INFORMATION SHOWN.
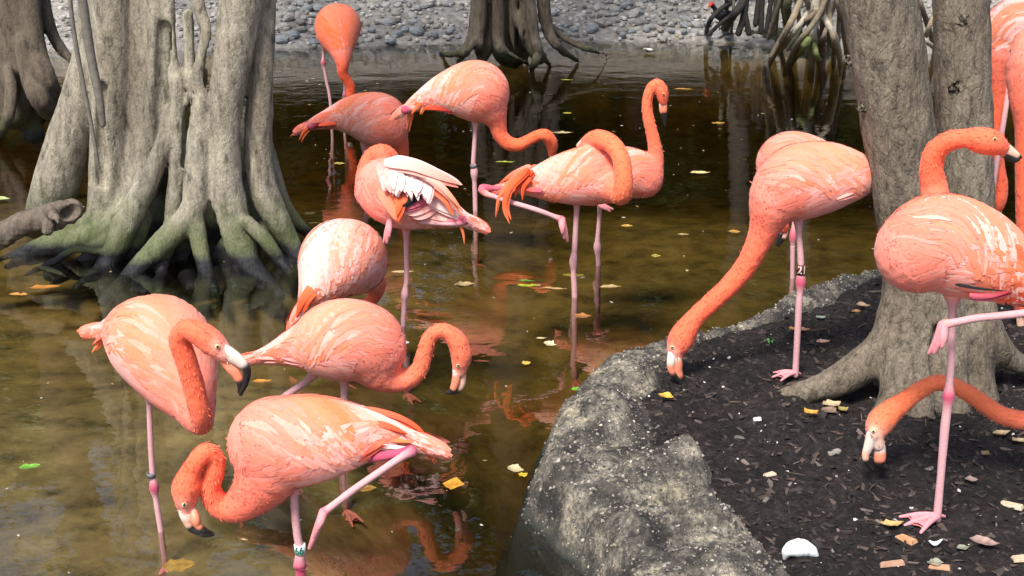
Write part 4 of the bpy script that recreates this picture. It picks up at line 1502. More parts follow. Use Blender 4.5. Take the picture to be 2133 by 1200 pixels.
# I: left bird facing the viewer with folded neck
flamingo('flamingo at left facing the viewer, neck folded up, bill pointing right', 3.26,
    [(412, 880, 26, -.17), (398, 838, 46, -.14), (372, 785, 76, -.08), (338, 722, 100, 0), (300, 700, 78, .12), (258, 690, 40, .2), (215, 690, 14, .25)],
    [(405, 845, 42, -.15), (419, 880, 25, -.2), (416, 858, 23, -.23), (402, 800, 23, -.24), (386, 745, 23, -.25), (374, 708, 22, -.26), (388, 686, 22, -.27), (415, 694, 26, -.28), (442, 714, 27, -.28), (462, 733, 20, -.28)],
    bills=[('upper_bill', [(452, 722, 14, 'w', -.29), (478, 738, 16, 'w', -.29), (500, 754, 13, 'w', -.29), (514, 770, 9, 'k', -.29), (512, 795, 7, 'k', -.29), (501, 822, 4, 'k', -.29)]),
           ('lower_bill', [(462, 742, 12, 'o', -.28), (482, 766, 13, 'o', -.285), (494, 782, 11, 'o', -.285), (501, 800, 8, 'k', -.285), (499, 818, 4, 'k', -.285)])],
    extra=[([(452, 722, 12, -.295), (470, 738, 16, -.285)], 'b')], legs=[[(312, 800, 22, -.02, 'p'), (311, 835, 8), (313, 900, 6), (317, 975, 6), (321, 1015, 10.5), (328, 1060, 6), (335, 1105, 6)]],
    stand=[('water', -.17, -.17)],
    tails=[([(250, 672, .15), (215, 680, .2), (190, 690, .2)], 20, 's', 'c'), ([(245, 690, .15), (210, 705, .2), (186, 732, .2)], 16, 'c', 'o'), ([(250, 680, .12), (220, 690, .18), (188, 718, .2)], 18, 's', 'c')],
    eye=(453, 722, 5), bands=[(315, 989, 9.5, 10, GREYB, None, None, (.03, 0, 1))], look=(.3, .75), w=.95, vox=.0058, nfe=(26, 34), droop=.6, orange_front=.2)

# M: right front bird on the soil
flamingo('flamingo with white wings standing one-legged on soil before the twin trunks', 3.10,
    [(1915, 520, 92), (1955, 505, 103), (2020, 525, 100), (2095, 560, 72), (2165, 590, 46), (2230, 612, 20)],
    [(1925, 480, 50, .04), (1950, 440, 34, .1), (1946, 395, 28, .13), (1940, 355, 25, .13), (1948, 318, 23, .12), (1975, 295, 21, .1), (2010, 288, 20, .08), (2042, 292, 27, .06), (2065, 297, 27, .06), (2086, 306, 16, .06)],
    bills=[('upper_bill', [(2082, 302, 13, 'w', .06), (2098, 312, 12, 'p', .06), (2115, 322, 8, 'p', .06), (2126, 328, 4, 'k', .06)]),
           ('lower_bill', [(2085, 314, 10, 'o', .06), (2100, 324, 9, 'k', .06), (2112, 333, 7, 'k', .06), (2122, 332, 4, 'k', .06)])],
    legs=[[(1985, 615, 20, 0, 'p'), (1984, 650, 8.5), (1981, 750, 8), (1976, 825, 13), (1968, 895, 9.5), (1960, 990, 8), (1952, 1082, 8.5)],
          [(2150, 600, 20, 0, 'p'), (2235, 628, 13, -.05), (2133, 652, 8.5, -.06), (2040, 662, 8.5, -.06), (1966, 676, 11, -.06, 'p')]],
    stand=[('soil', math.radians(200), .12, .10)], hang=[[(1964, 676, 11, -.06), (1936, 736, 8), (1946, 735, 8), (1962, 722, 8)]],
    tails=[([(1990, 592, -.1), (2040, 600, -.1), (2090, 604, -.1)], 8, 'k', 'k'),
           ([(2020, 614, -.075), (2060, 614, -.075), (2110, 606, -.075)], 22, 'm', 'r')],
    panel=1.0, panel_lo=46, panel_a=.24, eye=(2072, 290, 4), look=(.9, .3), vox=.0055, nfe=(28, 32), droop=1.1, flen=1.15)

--

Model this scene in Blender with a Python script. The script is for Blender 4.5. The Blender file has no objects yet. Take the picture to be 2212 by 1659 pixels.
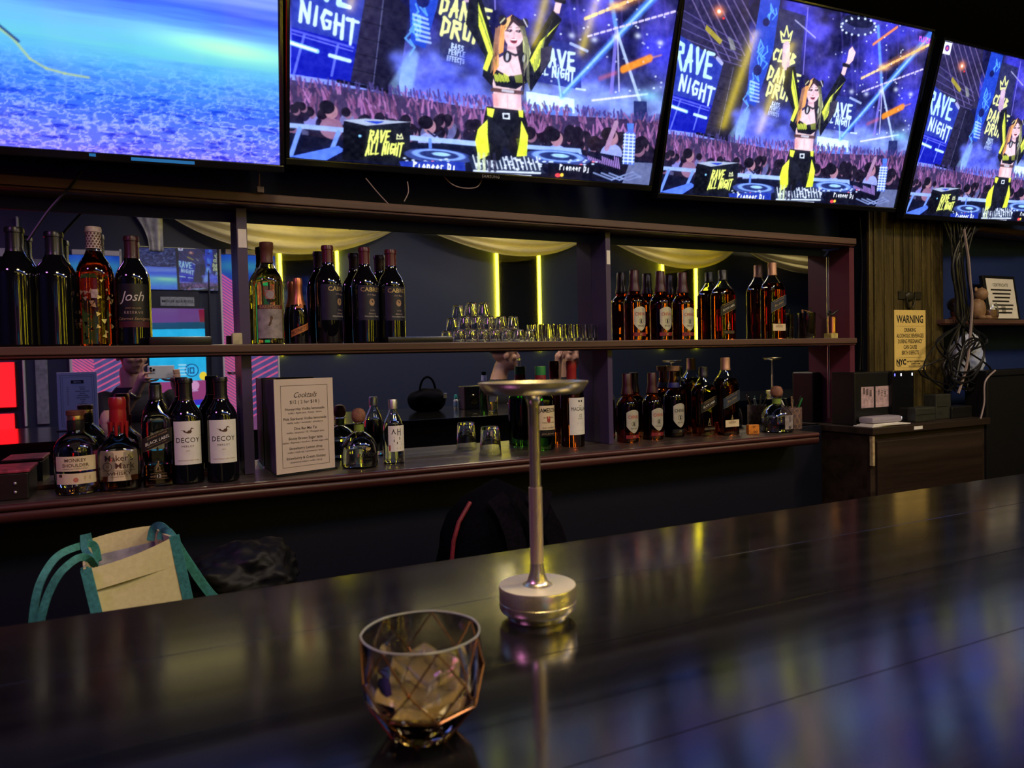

TASK. As listed above, the lines from the line with "Write part 4" to the line with "34), droop=.6, orange_front=.2)" are to be echoed exactly, with both ends included and nothing added.

SOLUTION FOR THIS PROBLEM.
Write part 4 of the bpy script that recreates this picture. It picks up at line 1502. More parts follow. Use Blender 4.5. Take the picture to be 2133 by 1200 pixels.
# I: left bird facing the viewer with folded neck
flamingo('flamingo at left facing the viewer, neck folded up, bill pointing right', 3.26,
    [(412, 880, 26, -.17), (398, 838, 46, -.14), (372, 785, 76, -.08), (338, 722, 100, 0), (300, 700, 78, .12), (258, 690, 40, .2), (215, 690, 14, .25)],
    [(405, 845, 42, -.15), (419, 880, 25, -.2), (416, 858, 23, -.23), (402, 800, 23, -.24), (386, 745, 23, -.25), (374, 708, 22, -.26), (388, 686, 22, -.27), (415, 694, 26, -.28), (442, 714, 27, -.28), (462, 733, 20, -.28)],
    bills=[('upper_bill', [(452, 722, 14, 'w', -.29), (478, 738, 16, 'w', -.29), (500, 754, 13, 'w', -.29), (514, 770, 9, 'k', -.29), (512, 795, 7, 'k', -.29), (501, 822, 4, 'k', -.29)]),
           ('lower_bill', [(462, 742, 12, 'o', -.28), (482, 766, 13, 'o', -.285), (494, 782, 11, 'o', -.285), (501, 800, 8, 'k', -.285), (499, 818, 4, 'k', -.285)])],
    extra=[([(452, 722, 12, -.295), (470, 738, 16, -.285)], 'b')], legs=[[(312, 800, 22, -.02, 'p'), (311, 835, 8), (313, 900, 6), (317, 975, 6), (321, 1015, 10.5), (328, 1060, 6), (335, 1105, 6)]],
    stand=[('water', -.17, -.17)],
    tails=[([(250, 672, .15), (215, 680, .2), (190, 690, .2)], 20, 's', 'c'), ([(245, 690, .15), (210, 705, .2), (186, 732, .2)], 16, 'c', 'o'), ([(250, 680, .12), (220, 690, .18), (188, 718, .2)], 18, 's', 'c')],
    eye=(453, 722, 5), bands=[(315, 989, 9.5, 10, GREYB, None, None, (.03, 0, 1))], look=(.3, .75), w=.95, vox=.0058, nfe=(26, 34), droop=.6, orange_front=.2)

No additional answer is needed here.